Gleichzeitig hat die OeNB im Rahmen des QE österreichische Bundesanleihen in Höhe von 8,75 Milliarden Euro gekauft, großteils von den Banken. Wo sind also die Milliarden hin, die Finanzinstitute für ihre Staatsanleihen bekommen haben?

"Wir hätten genug Geld. Die Kreditnachfrage von Unternehmen ist aber sehr zurückhaltend", sagt Matthias Raftl, Sprecher der Bank Austria, zur "Wiener Zeitung". Ähnliches hört man auch bei der Raiffeisenbank. "Für die Kreditvergabe ist das QE kein Faktor. Österreich ist für Investitionen im Moment einfach unattraktiv", sagt Raiffeisen-Analyst Valentin Hofstätter. Die Unternehmen seien äußerst zurückhaltend und würden Reserven horten, statt ins eigene Geschäft zu investieren. Und so bleiben die Milliarden eben bei den Banken, die damit ihre Liquiditätspölster auffüllen.

Eine Kreditklemme, wie zuvor seitens Wirtschaftskammer beklagt, will man jedenfalls weder bei den Banken noch bei der Notenbank sehen. Dass in Österreich wenig investiert wird und damit wenig Unternehmenskredite nachgefragt werden, hat mehrere Gründe.

Schlechte Laune bei Firmen

Laut der "Global Innovation 1000"-Studie von "Strategy&" sind die Innovationsbudgets österreichischer Unternehmen im vergangenen Jahr um 2,5 Prozent gesunken. In seiner Wirtschaftsprognose rechnet das Institut für Höhere Studien für heuer mit einem Rückgang der Investitionen um 0,5 Prozent.

"Österreich droht ein Rückfall in die Lethargie, die Konjunktur dümpelt dahin." Der Generalsekretär der Industriellenvereinigung (IV), Christoph Neumayer, zeichnet ein düsteres Bild. Tatsächlich ist die Stimmung bei den Unternehmen, was Investitionen angeht, besonders schlecht. Das IV-Konjunkturbarometer zur Geschäftslage im Moment und in sechs Monaten ist auf dem niedrigsten Wert seit 2014. Das liege am mangelnden Vertrauen in die Politik und schlechter Konjunkturaussichten. Auch 2016 wird kein rasanter Aufschwung erwartet und Firmen halten sich mit Investitionen zurück.

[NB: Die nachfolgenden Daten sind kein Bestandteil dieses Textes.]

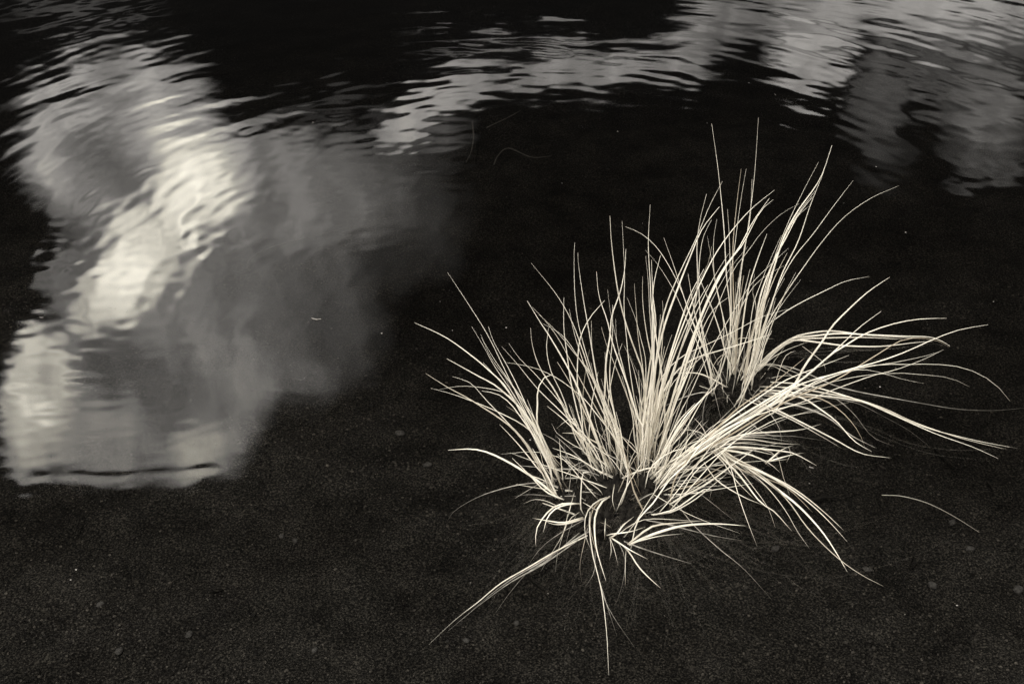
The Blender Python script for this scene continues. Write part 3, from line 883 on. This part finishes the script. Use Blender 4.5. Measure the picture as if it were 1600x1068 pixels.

Das bestätigt auch Marcus Scheiblecker vom Wirtschaftsforschungsinstitut: "Die Unternehmen fühlen sich nicht kreditbeschränkt, aber warum sollten sie investieren, wenn der Umsatz nicht aussichtsreich ist." Wer von den Anleihenkäufen der EZB profitiert, sind die Euro-Staaten selbst. Sie zahlen deutlich weniger Zinsen für ihre Schulden, weil diese durch das QE gesunken sind. Österreich hat heuer erstmals Negativzinsen, also Geld, für einen Teil seiner Staatsanleihen bekommen.